Ghost Town

If you’ve never listened to the Ricky Gervais podcast, then you are denying yourself some of the funniest programming ever to come through your headphones. It ran for a few years, in which Gervais, his writing partner Stephen Merchant and idiot-at-large Karl Pilkington discuss all manner of topics. But in one particularly funny segment, Gervais—who clearly does not believe in the supernatural—talks about how ghosts might appear after they’ve died. If you died during a proctology exam, do you wander the afterlife with a doctor’s hand up your backside? The segment gets progressively more irreverent from there, but it all appears to have at least partially inspired Gervais’ feature film debut several years later in a surprisingly sweet, smart and touching romantic comedy called Ghost Town.

The story involves Bertrand Pincus, an Englishman in New York who might just be Gotham’s most misanthropic dentist. He has zero empathy for anyone, and he lives the kind of lonely, midlife narcissism that seems to plague much of modern Western civilization, but especially anyone living on their own in the Big Apple. The New York Pincus inhabits is that Hollywood romcom fantasy version where it’s always autumn in Central Park, the sidewalks don’t have gum on them, and people are much better at getting out of each other’s way than they are in real life. During a routine colonoscopy, Bertrand suffers a near-death experience and gains the ability see, hear and speak with ghosts, and as a result, nearly every apparition in town seeks him out as their link to the living. But because he’s a selfish jerk, Bertrand refuses to help any of them. That is, until he runs into a recently deceased ghost named Frank Herlihy, who was cheating on his wife when he died and wants to do right by her from beyond the grave. Frank offers to get the other ghosts to leave Bertrand alone if Bertrand agrees to break up Gwen’s impending marriage to a seemingly perfect human rights lawyer named Richard, who Frank insists is not nearly as nice as he appears. Bertrand agrees, and befriends Gwen with the intent of somehow sabotaging her opinion of Richard. But of course, along the way, Bertrand and Gwen develop genuine feelings for each other, and soon Frank’s desire to keep Gwen from re-marrying is revealed for what it really is, Frank’s desire for Gwen to not move on from her memories of him.

Most romcoms follow some twist on the whole “boy meets girl, boy loses girl, boy gets girl back” formula, and that certainly is true here in Ghost Town. But what makes it all so incredibly good is the smartness of the writing, the quality of the dialogue, and the skill of its actors to deliver a story with real warmth to it. Gervais does a fantastic job as the straight-man in an absurd situation while he begins to wake up to the fact that maybe a life dedicated solely to serving himself isn’t the way to go through life at all. Greg Kinnear as the ghost Frank acts as Bertrand’s unasked-for sidekick, offering glib commentary along the way, but who also injects a sincere sense of loss and regret that comes with death and the unfinished business it always evokes. And Tea Leoni wins us over as an Egyptologist who is simultaneously trying to move on with her life while unable to understand why she wasn’t enough for her former husband.

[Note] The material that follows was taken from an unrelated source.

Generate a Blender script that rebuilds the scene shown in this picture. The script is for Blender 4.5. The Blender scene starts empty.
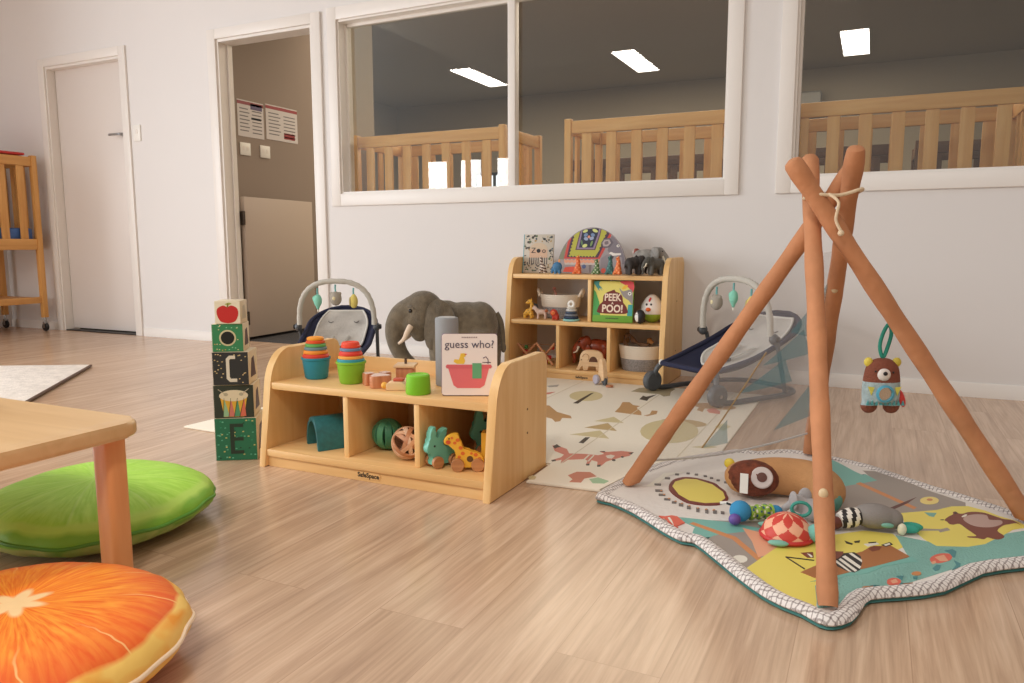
import bpy, bmesh, math, random
from math import pi, sin, cos, radians as rad
from mathutils import Vector, Matrix, geometry
random.seed(7)
SC = bpy.context.scene
COL = SC.collection

# ------------------------------------------------------------------ materials
def lin(c):
    c = c / 255.0
    return c / 12.92 if c <= .04045 else ((c + .055) / 1.055) ** 2.4
def rgb(*c):
    return (lin(c[0]), lin(c[1]), lin(c[2]), 1)
MATS = {}
def newmat(name):
    m = bpy.data.materials.new(name); m.use_nodes = True
    return m, m.node_tree, m.node_tree.nodes['Principled BSDF']
def mat(name, c, rough=.55, metal=0, bump=0, bscale=200, var=0, vscale=20, sheen=0):
    """plain coloured surface with a little procedural colour variation and bump"""
    if name in MATS: return MATS[name]
    m, nt, b = newmat(name)
    b.inputs['Base Color'].default_value = rgb(*c)
    b.inputs['Roughness'].default_value = rough
    b.inputs['Metallic'].default_value = metal
    if sheen: b.inputs['Sheen Weight'].default_value = sheen
    tc = nt.nodes.new('ShaderNodeTexCoord')
    if var:
        n = nt.nodes.new('ShaderNodeTexNoise'); n.inputs['Scale'].default_value = vscale; n.inputs['Detail'].default_value = 4
        nt.links.new(tc.outputs['Object'], n.inputs['Vector'])
        r = nt.nodes.new('ShaderNodeValToRGB')
        r.color_ramp.elements[0].position = .3; r.color_ramp.elements[1].position = .7
        r.color_ramp.elements[0].color = rgb(*[max(0, x * (1 - var)) for x in c]); r.color_ramp.elements[1].color = rgb(*[min(255, x * (1 + var)) for x in c])
        nt.links.new(n.outputs['Fac'], r.inputs['Fac']); nt.links.new(r.outputs['Color'], b.inputs['Base Color'])
    if bump:
        n = nt.nodes.new('ShaderNodeTexNoise'); n.inputs['Scale'].default_value = bscale; n.inputs['Detail'].default_value = 3
        nt.links.new(tc.outputs['Object'], n.inputs['Vector'])
        bp = nt.nodes.new('ShaderNodeBump'); bp.inputs['Strength'].default_value = bump; bp.inputs['Distance'].default_value = .01
        nt.links.new(n.outputs['Fac'], bp.inputs['Height']); nt.links.new(bp.outputs['Normal'], b.inputs['Normal'])
    MATS[name] = m
    return m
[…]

There is a delicate mixture of grief, longing and love here that isn’t easy to carry off, but Leoni does it in a way that brings the whole movie together.

Of course, as Bertrand and Gwen’s romance hits an inevitable snag, Bertrand stumbles into a moment of truth where a colleague suggests that maybe if he just tried helping some people, he’d feel better not just about his failed romance with Gwen, but about himself, too. The light bulb goes on, and Bertrand finally faces the crowd of frustrated ghosts who have been constantly following him for help, sits down with them, and agrees to help them all carry out their unfinished business with the mortal world.

What follows is an unexpectedly poignant montage as Bertrand goes about the city, visiting a bunch of total strangers and helping them gain closure with their departed loved ones by telling them something they need to hear, delivering a long-lost item of value, or some other gesture to confirm that their departed loved ones aren’t really so far away, after all. There is a profound sweetness to the scene that is especially powerful for audience member who has recently lost a loved one, as we see heartbroken families gain the salve they so desperately crave. But along the way, the penny drops, and we find that the reason why these ghosts are even around at all is because the living cannot let go of them. The ghosts aren’t haunting the living, it’s the living who are haunting the dead. Once the folks Bertrand visits learn to say good-bye, the departed can finally complete their journey into the great beyond. It is a heartfelt look at what it means to leave your loved ones behind, to grieve, and to wish for those you have lost to still be with you. They can’t still be with us, of course, and we can either accept that and embrace what life has to offer us going forward, or we can hang on until our heart aches and our emotions fray and we do the one thing our loved ones would never have wanted for us: to suffer.

Ghost Town isn’t meant to be a big, heavy movie. It’s a funny and romantic story with real chemistry that is just a joy to watch. But with sublime skill, it also manages to express something significant about life’s fleeting nature, and its unavoidable arrivals and departures. And to think: all this from a colonoscopy gone wrong. That is so Ricky Gervais.